**Aim**
Output all lines exactly.
[BEGIN Source records]
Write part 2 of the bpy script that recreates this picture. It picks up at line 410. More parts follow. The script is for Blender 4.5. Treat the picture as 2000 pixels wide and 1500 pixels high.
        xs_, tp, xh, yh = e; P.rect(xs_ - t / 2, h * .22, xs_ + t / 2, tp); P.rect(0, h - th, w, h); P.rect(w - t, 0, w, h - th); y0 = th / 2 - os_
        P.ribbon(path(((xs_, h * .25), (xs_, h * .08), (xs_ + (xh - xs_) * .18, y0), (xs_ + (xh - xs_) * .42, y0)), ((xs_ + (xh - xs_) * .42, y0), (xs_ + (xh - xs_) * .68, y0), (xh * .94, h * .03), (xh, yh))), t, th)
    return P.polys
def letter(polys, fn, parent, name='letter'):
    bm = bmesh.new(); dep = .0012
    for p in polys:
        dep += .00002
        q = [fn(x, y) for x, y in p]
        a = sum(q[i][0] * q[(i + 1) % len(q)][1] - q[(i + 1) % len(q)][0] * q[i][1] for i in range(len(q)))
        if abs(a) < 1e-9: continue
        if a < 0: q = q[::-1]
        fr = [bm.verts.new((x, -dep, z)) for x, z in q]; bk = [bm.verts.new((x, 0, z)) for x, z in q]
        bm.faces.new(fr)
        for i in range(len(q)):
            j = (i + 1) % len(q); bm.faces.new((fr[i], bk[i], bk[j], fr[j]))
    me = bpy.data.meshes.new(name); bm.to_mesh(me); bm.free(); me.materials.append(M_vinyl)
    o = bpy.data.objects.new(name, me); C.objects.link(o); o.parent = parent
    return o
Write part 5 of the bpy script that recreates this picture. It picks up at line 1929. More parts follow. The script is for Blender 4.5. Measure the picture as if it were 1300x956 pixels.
[END Source records]
**Response**
Write part 2 of the bpy script that recreates this picture. It picks up at line 410. More parts follow. The script is for Blender 4.5. Treat the picture as 2000 pixels wide and 1500 pixels high.
        xs_, tp, xh, yh = e; P.rect(xs_ - t / 2, h * .22, xs_ + t / 2, tp); P.rect(0, h - th, w, h); P.rect(w - t, 0, w, h - th); y0 = th / 2 - os_
        P.ribbon(path(((xs_, h * .25), (xs_, h * .08), (xs_ + (xh - xs_) * .18, y0), (xs_ + (xh - xs_) * .42, y0)), ((xs_ + (xh - xs_) * .42, y0), (xs_ + (xh - xs_) * .68, y0), (xh * .94, h * .03), (xh, yh))), t, th)
    return P.polys
def letter(polys, fn, parent, name='letter'):
    bm = bmesh.new(); dep = .0012
    for p in polys:
        dep += .00002
        q = [fn(x, y) for x, y in p]
        a = sum(q[i][0] * q[(i + 1) % len(q)][1] - q[(i + 1) % len(q)][0] * q[i][1] for i in range(len(q)))
        if abs(a) < 1e-9: continue
        if a < 0: q = q[::-1]
        fr = [bm.verts.new((x, -dep, z)) for x, z in q]; bk = [bm.verts.new((x, 0, z)) for x, z in q]
        bm.faces.new(fr)
        for i in range(len(q)):
            j = (i + 1) % len(q); bm.faces.new((fr[i], bk[i], bk[j], fr[j]))
    me = bpy.data.meshes.new(name); bm.to_mesh(me); bm.free(); me.materials.append(M_vinyl)
    o = bpy.data.objects.new(name, me); C.objects.link(o); o.parent = parent
    return o
Write part 5 of the bpy script that recreates this picture. It picks up at line 1929. More parts follow. The script is for Blender 4.5. Measure the picture as if it were 1300x956 pixels.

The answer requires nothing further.